Ultimately, the pyramid crown was removed per the suggestion of Professor William Ware, founder and head of Columbia University’s School of Architecture and former head of the first academic School of Architecture at Massachusetts Institute of Technology. The beginnings of Professor Ware’s involvement with the Auditorium are unclear but he was Sullivan’s principal teacher during his one-year at the Massachusetts Institute of Technology. Professor Ware’s reputation was highly recognized and so despite his brief participation in the building’s planning, it was his opinion that determined the building’s final form. Before leaving Chicago, Professor Ware said, “the new Auditorium would command more of a national attention and reputation than any building ever built in this country.”[4] After the Auditorium’s completion, Dankmar Adler described the exterior as “dignified, impressive, simple and straightforward.”[5]
Theodore Roosevelt
Theodore Roosevelt is nominated for President of the United States at the Auditorium Theatre by the National Progressive Party, Bull Moose Party, in 1912. On our stage, Roosevelt gave his famous “Armageddon” speech:
“… the time is ripe, and overripe, for a genuine Progressive movement, nationwide and justice-loving, sprung from and responsible to the people themselves … representing all that is best in the hopes, beliefs, and aspirations of the plain people who make up the immense majority,”
Woman’s Suffrage
In June 1916, Chicago hosted the Republican National Convention, which became a chance for the Congressional Union for Woman Suffrage (CU) and the National American Woman Suffrage Association (NAWSA) to campaign and gather support from U.S. leaders. During this event, the Auditorium Theatre provided an opportunity for women’s suffrage organizations to assemble and host speeches to advocate for the advancement of women’s voting rights. The CU hosted the Suffrage First Luncheon at the Auditorium and at this meeting CU leaders proposed the adoption of the Susan B. Anthony Amendment, which states that voting rights for U.S. citizens could not be denied “on account of sex.”

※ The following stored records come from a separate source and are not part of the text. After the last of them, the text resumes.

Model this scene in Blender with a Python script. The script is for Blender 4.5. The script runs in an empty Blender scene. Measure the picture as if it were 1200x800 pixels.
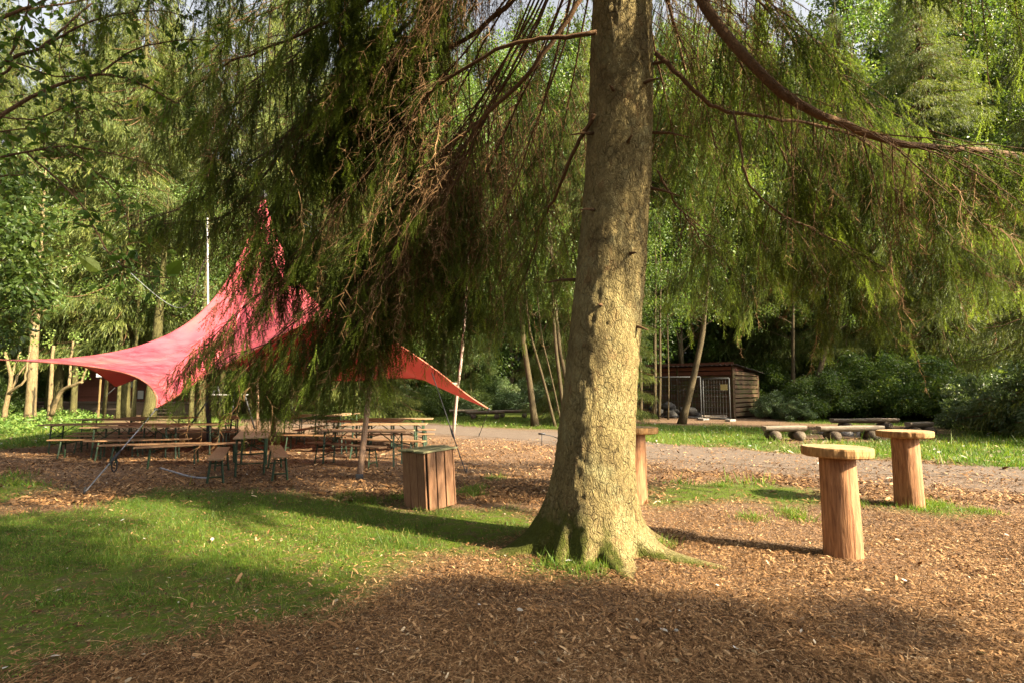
import bpy, math, random
import numpy as np
from mathutils import Vector, Matrix

rng = np.random.default_rng(7)
random.seed(7)
scene = bpy.context.scene
COL = scene.collection
PI = math.pi

# ------------------------------------------------------------------ camera model
F = 620.0
EYE = 1.7
PITCH = math.atan(55.0 / F)
cP, sP = math.cos(PITCH), math.sin(PITCH)
SUN_AZ = math.radians(28)          # from +X towards the camera
SUN_EL = math.radians(31)

def ray(px, py):
    u = (400 - py) / F
    return ((px - 600) / F, cP - u * sP, sP + u * cP)

def G(px, py, z=0.0):
    d = ray(px, py)
    t = (z - EYE) / d[2]
    return (d[0] * t, d[1] * t)

def A(px, py, Y):
    d = ray(px, py)
    t = Y / d[1]
    return (d[0] * t, Y, EYE + d[2] * t)

def proj(X, Y, Z):
    Z = Z - EYE
    f = Y * cP + Z * sP
    u = -Y * sP + Z * cP
    f = np.maximum(f, 1e-3)
    return 600 + F * X / f, 400 - F * u / f

# ------------------------------------------------------------------ mesh helpers
def unit(v):
    v = np.asarray(v, float)
    return v / np.maximum(np.linalg.norm(v, axis=-1, keepdims=True), 1e-9)

class Acc:
    """collects vertex / face arrays that end up as ONE mesh"""
    def __init__(self):
        self.v, self.f, self.t, self.n = [], [], [], 0
    def add(self, v, f, tint=0.5, mat=0):
        v = np.asarray(v, np.float32).reshape(-1, 3)
        f = np.asarray(f, np.int64)
        self.v.append(v)
        self.f.append((f + self.n, mat))
        t = np.empty(len(v), np.float32); t[:] = tint
        self.t.append(t)
        self.n += len(v)
        return self
    def mesh(self, name, mats, smooth=True):
        me = bpy.data.meshes.new(name)
        V = np.concatenate(self.v)
        T = np.concatenate(self.t)
        me.vertices.add(len(V))
        me.vertices.foreach_set("co", V.ravel())
        loops = np.concatenate([f.ravel() for f, m in self.f]).astype(np.int32)
        tot = np.concatenate([np.full(len(f), f.shape[1], np.int32) for f, m in self.f])
        mi = np.concatenate([np.full(len(f), m, np.int32) for f, m in self.f])
        start = np.concatenate([[0], np.cumsum(tot)[:-1]]).astype(np.int32)
        me.loops.add(len(loops)); me.loops.foreach_set("vertex_index", loops)
        me.polygons.add(len(tot))
        me.polygons.foreach_set("loop_start", start)
        me.polygons.foreach_set("loop_total", tot)
        me.polygons.foreach_set("material_index", mi)
        me.polygons.foreach_set("use_smooth", np.full(len(tot), smooth, bool))
        at = me.attributes.new("tint", 'FLOAT', 'POINT')
        at.data.foreach_set("value", T)
        me.update(calc_edges=True)
        me.validate()
        for m in (mats if isinstance(mats, (list, tuple)) else [mats]):
            me.materials.append(m)
        return me

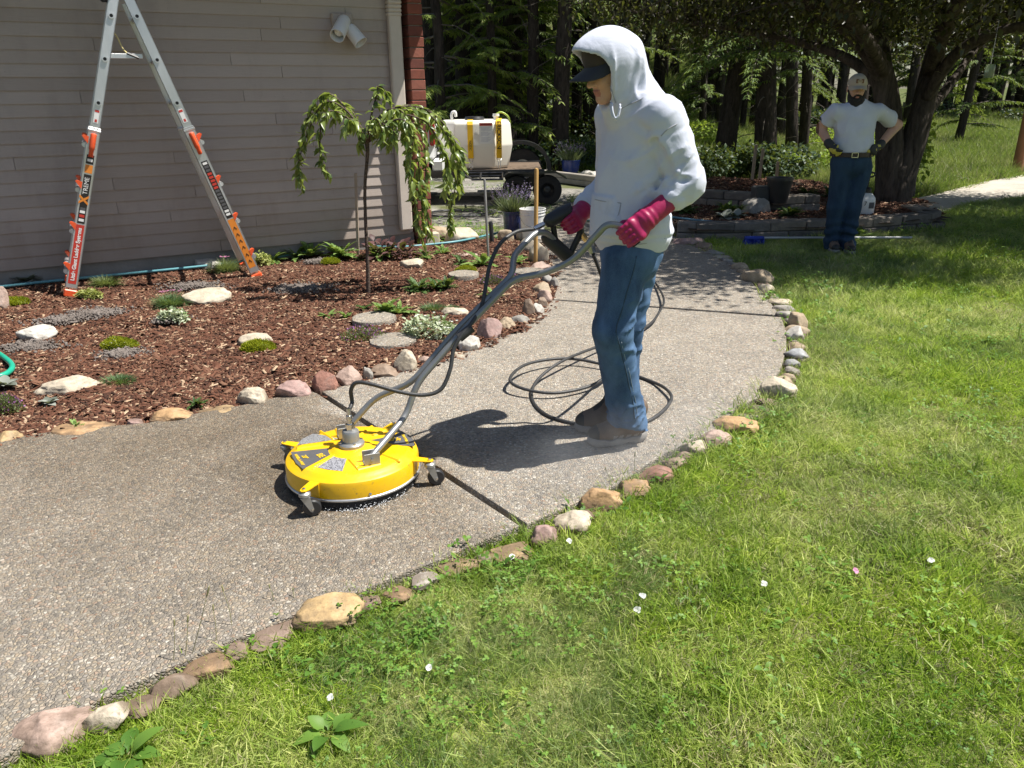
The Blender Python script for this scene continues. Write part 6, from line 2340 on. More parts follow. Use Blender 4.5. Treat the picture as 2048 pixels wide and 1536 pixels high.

[1] “Chicago Real Estate: Subscribers to the Grand Opera Hall,” Chicago Tribune, 26 September 1886, 7.
[2] Mueller, Testimony, Chicago Auditorium Association vs. Mark Skinner Willing, in Kaufmann, “Wright’s ‘Lieber Meister,’” 49.
[3] John McGovern, quoted in Ffrench, Music and Musicians in Chicago, 32.
[4] “Seats for a Multitude,” Chicago Evening Journal, 29 January 1887, 1.
[5] Siry, Joseph. The Chicago Auditorium Building : Adler and Sullivan’s Architecture and the City. Chicago: University of Chicago Press, 2002. Print.